- **Task statement**:
Set down the material exactly as given, please, from its first line through the line that includes "PI = math.pi".

- **Stored data**:
--*--
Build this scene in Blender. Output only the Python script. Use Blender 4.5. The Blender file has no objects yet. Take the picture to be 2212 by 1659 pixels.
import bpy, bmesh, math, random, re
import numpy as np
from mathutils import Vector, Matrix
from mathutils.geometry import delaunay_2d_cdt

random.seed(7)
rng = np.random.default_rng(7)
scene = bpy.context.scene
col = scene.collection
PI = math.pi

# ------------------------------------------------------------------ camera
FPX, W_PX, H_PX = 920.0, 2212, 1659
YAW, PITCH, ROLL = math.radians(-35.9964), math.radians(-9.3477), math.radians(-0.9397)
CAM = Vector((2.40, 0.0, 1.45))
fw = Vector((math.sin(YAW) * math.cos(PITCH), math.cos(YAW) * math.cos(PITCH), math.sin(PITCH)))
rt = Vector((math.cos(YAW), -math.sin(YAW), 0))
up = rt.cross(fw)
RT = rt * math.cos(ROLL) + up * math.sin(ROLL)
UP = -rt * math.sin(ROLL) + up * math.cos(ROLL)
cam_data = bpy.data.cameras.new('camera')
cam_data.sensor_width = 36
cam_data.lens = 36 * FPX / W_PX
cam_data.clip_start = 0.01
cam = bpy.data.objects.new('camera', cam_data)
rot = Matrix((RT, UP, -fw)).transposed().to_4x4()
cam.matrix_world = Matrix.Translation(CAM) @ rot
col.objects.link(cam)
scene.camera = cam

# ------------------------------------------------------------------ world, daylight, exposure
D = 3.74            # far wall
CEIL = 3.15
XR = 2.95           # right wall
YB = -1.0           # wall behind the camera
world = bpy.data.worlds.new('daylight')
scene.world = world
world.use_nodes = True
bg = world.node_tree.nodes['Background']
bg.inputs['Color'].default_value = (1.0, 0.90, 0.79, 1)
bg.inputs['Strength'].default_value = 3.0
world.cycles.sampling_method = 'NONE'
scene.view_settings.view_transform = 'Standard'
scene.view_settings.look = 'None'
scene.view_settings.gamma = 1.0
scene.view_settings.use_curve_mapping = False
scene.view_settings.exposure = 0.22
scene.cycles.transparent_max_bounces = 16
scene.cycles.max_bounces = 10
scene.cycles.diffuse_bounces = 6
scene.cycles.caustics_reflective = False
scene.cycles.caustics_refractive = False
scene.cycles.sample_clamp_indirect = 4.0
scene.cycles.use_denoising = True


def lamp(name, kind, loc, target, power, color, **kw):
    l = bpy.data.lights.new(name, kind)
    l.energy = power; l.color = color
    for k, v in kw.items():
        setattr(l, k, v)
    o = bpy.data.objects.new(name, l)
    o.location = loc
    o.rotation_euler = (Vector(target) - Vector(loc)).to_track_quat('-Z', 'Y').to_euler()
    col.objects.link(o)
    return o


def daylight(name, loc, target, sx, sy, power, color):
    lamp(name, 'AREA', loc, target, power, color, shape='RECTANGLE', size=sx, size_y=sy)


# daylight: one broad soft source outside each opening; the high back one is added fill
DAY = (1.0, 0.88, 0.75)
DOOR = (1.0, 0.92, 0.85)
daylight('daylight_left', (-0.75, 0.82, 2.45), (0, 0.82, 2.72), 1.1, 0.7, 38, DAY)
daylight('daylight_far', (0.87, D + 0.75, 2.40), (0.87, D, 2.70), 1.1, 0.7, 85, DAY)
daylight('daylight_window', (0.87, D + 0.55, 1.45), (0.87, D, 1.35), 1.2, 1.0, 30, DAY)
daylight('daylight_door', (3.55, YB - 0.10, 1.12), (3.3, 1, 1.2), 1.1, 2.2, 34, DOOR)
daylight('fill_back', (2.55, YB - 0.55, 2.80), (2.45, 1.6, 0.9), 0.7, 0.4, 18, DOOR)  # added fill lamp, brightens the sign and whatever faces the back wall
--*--
- **Expected answer**:
Build this scene in Blender. Output only the Python script. Use Blender 4.5. The Blender file has no objects yet. Take the picture to be 2212 by 1659 pixels.
import bpy, bmesh, math, random, re
import numpy as np
from mathutils import Vector, Matrix
from mathutils.geometry import delaunay_2d_cdt

random.seed(7)
rng = np.random.default_rng(7)
scene = bpy.context.scene
col = scene.collection
PI = math.pi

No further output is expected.